AVAILABLE DATA:
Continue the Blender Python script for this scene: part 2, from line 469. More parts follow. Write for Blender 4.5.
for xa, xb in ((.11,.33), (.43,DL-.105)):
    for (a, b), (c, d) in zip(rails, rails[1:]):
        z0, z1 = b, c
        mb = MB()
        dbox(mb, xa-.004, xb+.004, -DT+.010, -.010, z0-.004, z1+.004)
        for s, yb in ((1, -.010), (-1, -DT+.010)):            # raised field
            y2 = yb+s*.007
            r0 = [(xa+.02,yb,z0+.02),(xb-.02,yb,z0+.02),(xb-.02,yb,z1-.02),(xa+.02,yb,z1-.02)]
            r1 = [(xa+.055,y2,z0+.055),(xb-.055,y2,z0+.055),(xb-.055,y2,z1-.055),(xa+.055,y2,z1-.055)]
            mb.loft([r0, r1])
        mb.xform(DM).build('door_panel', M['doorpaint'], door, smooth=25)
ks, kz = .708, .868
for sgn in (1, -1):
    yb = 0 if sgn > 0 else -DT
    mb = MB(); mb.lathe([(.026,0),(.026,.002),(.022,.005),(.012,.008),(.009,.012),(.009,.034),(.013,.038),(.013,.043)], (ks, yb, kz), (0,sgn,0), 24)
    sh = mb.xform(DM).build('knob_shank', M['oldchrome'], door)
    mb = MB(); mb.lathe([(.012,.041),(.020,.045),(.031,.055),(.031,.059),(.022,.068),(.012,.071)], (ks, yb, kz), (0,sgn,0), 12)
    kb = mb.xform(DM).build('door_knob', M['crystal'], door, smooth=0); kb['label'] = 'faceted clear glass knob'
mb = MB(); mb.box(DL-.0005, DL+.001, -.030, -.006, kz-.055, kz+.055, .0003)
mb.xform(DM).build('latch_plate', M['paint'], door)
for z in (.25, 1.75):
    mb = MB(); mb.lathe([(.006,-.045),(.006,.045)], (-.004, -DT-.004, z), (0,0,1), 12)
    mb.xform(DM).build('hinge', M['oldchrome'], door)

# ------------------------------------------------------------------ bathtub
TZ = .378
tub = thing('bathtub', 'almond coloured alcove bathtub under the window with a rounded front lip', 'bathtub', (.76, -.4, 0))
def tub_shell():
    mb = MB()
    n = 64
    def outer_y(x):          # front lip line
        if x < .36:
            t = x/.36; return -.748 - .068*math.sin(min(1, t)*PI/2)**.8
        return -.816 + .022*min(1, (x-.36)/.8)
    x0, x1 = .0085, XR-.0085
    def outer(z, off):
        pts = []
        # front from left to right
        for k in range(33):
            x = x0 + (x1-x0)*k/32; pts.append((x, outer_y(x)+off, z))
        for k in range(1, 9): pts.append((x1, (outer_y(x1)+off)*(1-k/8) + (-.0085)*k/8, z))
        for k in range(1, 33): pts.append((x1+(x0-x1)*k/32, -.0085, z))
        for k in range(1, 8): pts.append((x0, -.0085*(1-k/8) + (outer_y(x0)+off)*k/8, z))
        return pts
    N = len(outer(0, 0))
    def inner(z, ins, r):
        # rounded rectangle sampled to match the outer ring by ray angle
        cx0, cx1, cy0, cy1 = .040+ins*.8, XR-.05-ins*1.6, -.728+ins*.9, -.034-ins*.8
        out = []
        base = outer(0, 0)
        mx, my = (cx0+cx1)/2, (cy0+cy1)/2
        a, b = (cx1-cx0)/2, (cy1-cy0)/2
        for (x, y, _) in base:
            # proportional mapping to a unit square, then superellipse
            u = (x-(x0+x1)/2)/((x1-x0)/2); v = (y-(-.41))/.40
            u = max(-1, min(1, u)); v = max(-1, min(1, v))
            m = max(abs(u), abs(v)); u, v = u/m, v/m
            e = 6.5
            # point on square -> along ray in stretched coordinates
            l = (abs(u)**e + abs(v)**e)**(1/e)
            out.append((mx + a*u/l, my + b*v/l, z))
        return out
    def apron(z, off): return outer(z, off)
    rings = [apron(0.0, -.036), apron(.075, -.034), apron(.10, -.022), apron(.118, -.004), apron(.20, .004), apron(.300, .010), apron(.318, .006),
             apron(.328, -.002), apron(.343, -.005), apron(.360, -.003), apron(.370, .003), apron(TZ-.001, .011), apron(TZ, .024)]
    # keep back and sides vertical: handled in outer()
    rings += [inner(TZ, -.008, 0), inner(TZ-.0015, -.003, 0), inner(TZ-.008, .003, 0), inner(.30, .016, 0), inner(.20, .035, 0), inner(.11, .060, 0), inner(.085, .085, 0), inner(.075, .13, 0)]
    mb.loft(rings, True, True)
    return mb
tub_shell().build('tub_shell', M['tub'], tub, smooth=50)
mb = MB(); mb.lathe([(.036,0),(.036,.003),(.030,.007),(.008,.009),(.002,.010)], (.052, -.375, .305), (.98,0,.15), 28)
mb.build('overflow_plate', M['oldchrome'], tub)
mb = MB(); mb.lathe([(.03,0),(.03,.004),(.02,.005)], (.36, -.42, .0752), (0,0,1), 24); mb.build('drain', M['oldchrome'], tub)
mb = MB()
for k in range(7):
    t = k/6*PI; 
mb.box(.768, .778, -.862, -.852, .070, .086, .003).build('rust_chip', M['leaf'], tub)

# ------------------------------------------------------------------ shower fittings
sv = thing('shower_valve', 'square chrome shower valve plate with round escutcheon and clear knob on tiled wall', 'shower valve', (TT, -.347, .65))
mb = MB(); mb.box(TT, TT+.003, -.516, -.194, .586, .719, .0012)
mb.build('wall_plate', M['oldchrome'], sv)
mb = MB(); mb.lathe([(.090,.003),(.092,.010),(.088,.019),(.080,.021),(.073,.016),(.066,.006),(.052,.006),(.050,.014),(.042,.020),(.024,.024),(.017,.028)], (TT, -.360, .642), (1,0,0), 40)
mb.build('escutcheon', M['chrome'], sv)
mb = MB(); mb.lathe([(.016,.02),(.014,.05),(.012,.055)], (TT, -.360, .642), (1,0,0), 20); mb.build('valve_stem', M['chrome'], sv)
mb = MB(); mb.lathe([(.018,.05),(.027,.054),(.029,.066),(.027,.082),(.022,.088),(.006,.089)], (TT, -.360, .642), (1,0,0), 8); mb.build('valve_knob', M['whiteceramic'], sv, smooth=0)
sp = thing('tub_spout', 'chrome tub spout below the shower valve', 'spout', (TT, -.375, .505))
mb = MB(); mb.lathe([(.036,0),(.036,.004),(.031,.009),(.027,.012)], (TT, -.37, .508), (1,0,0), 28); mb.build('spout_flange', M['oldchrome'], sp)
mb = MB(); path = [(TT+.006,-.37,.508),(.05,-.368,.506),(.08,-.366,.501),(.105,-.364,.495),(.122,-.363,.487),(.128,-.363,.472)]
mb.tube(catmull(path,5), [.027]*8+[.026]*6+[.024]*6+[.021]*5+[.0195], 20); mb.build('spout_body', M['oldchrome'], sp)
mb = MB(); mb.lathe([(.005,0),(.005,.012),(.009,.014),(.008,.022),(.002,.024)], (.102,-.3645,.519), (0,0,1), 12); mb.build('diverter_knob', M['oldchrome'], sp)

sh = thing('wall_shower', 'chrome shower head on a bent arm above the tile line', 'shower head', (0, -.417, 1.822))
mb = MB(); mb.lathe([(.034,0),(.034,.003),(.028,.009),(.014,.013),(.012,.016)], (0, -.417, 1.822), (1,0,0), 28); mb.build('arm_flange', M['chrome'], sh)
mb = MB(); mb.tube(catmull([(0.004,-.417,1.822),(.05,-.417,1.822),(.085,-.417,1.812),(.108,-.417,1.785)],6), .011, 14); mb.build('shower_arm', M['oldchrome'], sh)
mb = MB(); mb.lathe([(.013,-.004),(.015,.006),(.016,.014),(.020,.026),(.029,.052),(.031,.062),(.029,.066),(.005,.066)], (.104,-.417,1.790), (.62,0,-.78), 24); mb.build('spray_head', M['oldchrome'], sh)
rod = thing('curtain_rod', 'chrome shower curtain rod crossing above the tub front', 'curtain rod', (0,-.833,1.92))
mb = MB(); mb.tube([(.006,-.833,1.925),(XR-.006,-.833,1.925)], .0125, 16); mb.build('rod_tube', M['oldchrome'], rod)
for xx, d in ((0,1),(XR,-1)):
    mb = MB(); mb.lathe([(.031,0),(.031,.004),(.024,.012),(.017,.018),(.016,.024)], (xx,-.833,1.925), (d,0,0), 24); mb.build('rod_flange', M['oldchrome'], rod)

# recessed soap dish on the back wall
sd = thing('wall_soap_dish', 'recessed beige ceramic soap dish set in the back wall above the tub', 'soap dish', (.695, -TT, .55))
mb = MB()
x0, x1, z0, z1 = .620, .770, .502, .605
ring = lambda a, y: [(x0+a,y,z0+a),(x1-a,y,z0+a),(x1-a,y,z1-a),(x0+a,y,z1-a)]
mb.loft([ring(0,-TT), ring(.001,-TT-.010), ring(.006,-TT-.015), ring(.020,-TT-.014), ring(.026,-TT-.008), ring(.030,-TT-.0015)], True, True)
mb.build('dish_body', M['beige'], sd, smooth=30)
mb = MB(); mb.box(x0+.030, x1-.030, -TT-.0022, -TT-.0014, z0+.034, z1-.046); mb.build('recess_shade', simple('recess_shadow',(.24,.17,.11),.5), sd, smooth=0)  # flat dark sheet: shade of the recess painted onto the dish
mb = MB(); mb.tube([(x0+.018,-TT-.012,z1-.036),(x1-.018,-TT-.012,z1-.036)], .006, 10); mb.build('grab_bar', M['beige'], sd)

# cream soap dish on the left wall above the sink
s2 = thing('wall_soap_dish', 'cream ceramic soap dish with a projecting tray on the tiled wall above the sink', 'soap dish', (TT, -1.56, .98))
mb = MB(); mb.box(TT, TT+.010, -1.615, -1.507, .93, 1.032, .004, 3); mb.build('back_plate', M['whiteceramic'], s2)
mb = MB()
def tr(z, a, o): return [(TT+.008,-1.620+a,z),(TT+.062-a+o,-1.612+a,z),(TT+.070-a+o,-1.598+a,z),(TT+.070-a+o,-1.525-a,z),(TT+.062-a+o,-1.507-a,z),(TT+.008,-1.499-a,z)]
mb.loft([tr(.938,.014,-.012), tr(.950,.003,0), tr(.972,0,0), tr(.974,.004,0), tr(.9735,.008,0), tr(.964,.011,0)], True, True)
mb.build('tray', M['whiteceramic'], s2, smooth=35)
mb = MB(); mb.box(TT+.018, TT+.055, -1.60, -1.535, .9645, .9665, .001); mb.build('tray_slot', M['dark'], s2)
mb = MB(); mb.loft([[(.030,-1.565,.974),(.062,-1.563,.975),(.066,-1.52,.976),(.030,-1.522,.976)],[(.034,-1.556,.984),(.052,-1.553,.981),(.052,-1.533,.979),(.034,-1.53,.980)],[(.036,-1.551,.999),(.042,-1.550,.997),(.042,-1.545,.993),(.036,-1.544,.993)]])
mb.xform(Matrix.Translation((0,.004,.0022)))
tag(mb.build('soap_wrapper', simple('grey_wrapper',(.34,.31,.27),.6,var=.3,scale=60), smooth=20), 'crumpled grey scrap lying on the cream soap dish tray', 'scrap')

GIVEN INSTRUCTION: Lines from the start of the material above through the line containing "mb.xform(DM).build('hinge', M['oldchrome'], door)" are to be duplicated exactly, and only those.

SOLUTION BELOW:
Continue the Blender Python script for this scene: part 2, from line 469. More parts follow. Write for Blender 4.5.
for xa, xb in ((.11,.33), (.43,DL-.105)):
    for (a, b), (c, d) in zip(rails, rails[1:]):
        z0, z1 = b, c
        mb = MB()
        dbox(mb, xa-.004, xb+.004, -DT+.010, -.010, z0-.004, z1+.004)
        for s, yb in ((1, -.010), (-1, -DT+.010)):            # raised field
            y2 = yb+s*.007
            r0 = [(xa+.02,yb,z0+.02),(xb-.02,yb,z0+.02),(xb-.02,yb,z1-.02),(xa+.02,yb,z1-.02)]
            r1 = [(xa+.055,y2,z0+.055),(xb-.055,y2,z0+.055),(xb-.055,y2,z1-.055),(xa+.055,y2,z1-.055)]
            mb.loft([r0, r1])
        mb.xform(DM).build('door_panel', M['doorpaint'], door, smooth=25)
ks, kz = .708, .868
for sgn in (1, -1):
    yb = 0 if sgn > 0 else -DT
    mb = MB(); mb.lathe([(.026,0),(.026,.002),(.022,.005),(.012,.008),(.009,.012),(.009,.034),(.013,.038),(.013,.043)], (ks, yb, kz), (0,sgn,0), 24)
    sh = mb.xform(DM).build('knob_shank', M['oldchrome'], door)
    mb = MB(); mb.lathe([(.012,.041),(.020,.045),(.031,.055),(.031,.059),(.022,.068),(.012,.071)], (ks, yb, kz), (0,sgn,0), 12)
    kb = mb.xform(DM).build('door_knob', M['crystal'], door, smooth=0); kb['label'] = 'faceted clear glass knob'
mb = MB(); mb.box(DL-.0005, DL+.001, -.030, -.006, kz-.055, kz+.055, .0003)
mb.xform(DM).build('latch_plate', M['paint'], door)
for z in (.25, 1.75):
    mb = MB(); mb.lathe([(.006,-.045),(.006,.045)], (-.004, -DT-.004, z), (0,0,1), 12)
    mb.xform(DM).build('hinge', M['oldchrome'], door)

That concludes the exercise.